Reykjavík & Beyond: Q&A with Lord Pusswhip

Post Author: Kelly Kerrigan

Icelandic techno producer pays tribute to old school rave scenes on new EP Reykjavík ’93

Reykjavík ’93, the third project from Thordur Jonsson, aka Lord Pusswhip, travels back through the techno time machine into Iceland’s rave scene of the ’90s. The Icelandic musician’s discography is sure to both confuse and captivate the ears of its listeners with left-field production and tantalizing beats. Pusswhip’s experimental nature propelled the new EP, which was influenced by his stays in Berlin, Reykjavík, and Los Angeles.  

Eight dance-inspired songs dwell within the track list, with four remixes from the likes of DJ Earl, Megaforce, and ARMA. The lead tracks “Palli ’96” and “Sc0pe” pay homage to Pusswhip’s native roots, recycling two Icelandic rave hits: In the Arms of Love and Horfðu Á Mig. Previously-released singles “Korea Groove,” “Kawaii Hansu,” and “500 Gallons” expand upon the versatile world of Reykjavík ’93 with hints of lo-fi, house, techno, rave revival and trap. The artwork of the project details graphics created by Lord Pusswhip himself visually embodying the songs on the album. 

“I missed out on the Icelandic rave scene, so the album is a sort of hauntological travel through these nonexistent memories and also hopefully a goodbye kiss or a coup de grâce to the ‘rave revival’ thing that’s been going on for the past years,” he shared.

Lord Pusswhip’s Reykjavík ’93 EP will be born into the world on April 12th via the Fantastic Voyage label (pre-order HERE). Until then you can get a taste of the record and dive into the mind of the producer with an exclusive interview below:

Your new EP ‘Reykjavík ‘93’ is sonically different than any of your previous work. How does it feel different to you?

I would say that people have often referred to my music as dark and evil; like black, red, or silver. Reykjavík ’93 feels like orange. Most of it is upbeat and sunny, except for the track “sorry :/” which is quite melancholy.

What is it about the Icelandic rave scene in the ’90s that inspires you so much?

When I was a teenager, I would go to these nights called Weirdcore, which was partly organized by the now-deceased Icelandic electronic music legend Biogen. His sets always really inspired me and my friends, and he would be very nice and accommodating when we came up to him to chat or ask questions. He was a part of Ajax, a jungle/hardcore outfit that was one of the first examples of hardcore being made outside of the UK. 

I understand that this project is a reflection of your stays in Berlin, Reykjavík, and Los Angeles. How would you describe those three locations influencing your music?

First of all, living in Berlin for a couple of years really made me start enjoying club music in a new way. I never saw myself as being that much into techno or house music before my stay there. Coming to Berlin at first was a bit daunting because the music scene there seems very formidable, but I managed to penetrate both the hip-hop and techno/club scene there which gave me newfound confidence, for sure.
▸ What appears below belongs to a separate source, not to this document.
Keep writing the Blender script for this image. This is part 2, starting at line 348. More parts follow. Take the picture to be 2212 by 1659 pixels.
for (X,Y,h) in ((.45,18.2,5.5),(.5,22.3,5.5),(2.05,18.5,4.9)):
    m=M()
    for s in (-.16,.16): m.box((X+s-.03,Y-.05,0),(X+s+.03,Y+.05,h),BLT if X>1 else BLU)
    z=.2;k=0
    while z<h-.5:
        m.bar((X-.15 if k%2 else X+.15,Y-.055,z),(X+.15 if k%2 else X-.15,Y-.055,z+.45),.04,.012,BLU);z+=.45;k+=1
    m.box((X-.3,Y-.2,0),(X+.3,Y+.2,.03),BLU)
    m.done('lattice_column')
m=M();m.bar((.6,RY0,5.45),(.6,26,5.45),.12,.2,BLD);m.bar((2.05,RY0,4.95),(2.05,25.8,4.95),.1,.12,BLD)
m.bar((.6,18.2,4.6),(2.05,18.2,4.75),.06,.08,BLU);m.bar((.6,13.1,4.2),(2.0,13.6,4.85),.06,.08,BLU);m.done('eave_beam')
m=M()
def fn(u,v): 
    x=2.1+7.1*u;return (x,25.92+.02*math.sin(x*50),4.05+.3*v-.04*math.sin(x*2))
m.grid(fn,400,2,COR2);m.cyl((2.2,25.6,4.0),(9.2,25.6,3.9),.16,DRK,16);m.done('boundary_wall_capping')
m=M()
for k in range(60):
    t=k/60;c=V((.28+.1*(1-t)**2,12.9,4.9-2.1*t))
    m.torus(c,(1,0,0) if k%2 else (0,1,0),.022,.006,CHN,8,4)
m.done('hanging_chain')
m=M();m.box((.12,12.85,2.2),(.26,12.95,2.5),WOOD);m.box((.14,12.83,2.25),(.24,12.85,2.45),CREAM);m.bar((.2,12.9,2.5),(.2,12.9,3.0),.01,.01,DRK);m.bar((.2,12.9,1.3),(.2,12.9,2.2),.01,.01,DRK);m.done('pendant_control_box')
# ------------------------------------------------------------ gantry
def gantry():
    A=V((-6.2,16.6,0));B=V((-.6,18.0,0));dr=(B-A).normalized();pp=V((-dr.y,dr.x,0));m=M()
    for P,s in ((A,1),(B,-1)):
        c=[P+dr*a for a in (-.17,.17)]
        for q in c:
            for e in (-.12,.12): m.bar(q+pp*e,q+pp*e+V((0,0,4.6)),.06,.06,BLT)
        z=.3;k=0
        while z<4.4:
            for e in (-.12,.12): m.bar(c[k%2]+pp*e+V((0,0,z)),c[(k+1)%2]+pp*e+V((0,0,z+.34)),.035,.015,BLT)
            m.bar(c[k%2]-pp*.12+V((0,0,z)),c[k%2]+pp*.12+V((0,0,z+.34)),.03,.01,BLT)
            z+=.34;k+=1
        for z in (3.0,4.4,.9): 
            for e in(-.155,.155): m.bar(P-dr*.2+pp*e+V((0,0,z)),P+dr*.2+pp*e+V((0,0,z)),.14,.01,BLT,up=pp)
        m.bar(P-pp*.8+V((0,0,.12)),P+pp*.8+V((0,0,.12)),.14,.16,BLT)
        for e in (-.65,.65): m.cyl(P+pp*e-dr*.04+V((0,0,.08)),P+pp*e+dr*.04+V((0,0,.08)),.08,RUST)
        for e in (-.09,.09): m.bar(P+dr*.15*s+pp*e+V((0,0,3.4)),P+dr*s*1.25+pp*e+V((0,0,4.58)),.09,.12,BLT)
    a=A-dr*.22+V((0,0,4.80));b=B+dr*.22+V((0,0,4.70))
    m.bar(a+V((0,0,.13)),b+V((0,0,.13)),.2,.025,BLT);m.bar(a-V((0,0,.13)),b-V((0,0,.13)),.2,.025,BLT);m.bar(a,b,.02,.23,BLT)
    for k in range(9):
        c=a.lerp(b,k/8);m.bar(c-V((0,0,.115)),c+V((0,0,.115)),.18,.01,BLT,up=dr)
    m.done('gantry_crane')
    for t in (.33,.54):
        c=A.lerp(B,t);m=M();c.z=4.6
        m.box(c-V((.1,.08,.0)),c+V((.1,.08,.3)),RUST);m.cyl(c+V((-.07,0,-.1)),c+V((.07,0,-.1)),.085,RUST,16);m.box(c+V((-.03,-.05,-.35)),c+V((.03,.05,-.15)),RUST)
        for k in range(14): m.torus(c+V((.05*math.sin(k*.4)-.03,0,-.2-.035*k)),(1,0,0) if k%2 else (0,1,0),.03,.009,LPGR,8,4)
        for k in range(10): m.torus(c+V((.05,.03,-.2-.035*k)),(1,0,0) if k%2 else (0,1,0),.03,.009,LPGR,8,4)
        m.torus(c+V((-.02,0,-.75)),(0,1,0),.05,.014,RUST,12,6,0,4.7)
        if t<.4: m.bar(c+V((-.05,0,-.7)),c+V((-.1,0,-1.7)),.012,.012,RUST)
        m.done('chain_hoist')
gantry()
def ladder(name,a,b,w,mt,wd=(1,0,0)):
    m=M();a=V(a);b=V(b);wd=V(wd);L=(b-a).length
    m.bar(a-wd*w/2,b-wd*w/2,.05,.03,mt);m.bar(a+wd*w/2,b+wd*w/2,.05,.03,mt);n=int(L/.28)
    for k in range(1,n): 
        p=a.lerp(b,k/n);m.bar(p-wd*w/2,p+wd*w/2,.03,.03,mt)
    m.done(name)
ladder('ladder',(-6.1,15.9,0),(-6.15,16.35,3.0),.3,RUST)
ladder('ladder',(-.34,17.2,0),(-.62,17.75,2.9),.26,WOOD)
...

Most of the tracks on Reykjavík ’93 were made during my stay in Berlin.

The artwork for the album and the singles was mostly lifted from old Icelandic magazines and newspapers in a collage style – and obviously, the album is influenced by the early rave scene in Iceland, which I was too young to experience. The only song made in Los Angeles is the collaboration with Justin Jay, “Pusswhip in California“, and I realized the album title and concept late one night during my recent stay in Los Angeles.

Since the beginning of your journey with music and the transitions you’ve made, you’ve been able to maintain your experimental nature.  How do you upkeep that level of creativity when trying out something new?

Experimentation is just somehow embedded into my music. I feel like all music involves a lot of experimentation, really. I’ve sometimes used that signifier when referring to my own music, to make it more clear to the public that it’s not exactly your run-of-the-mill stuff. I’m also an avid student of music history so I’m constantly being inspired by new stuff that I discover. A part of that obsession originally evolved through finding music to sample.

What songs are you most proud of and why?

“101 Reykjavík”, the first track by my side-project Psychoplasmics, with my friend and producer Alfreð Drexler. I’m particularly proud of that one because it was a sleeper hit, both in Iceland and overseas in certain internet music niches, as well as an after-party favorite. It’s the first track where we successfully implemented real instruments instead of making everything on a computer.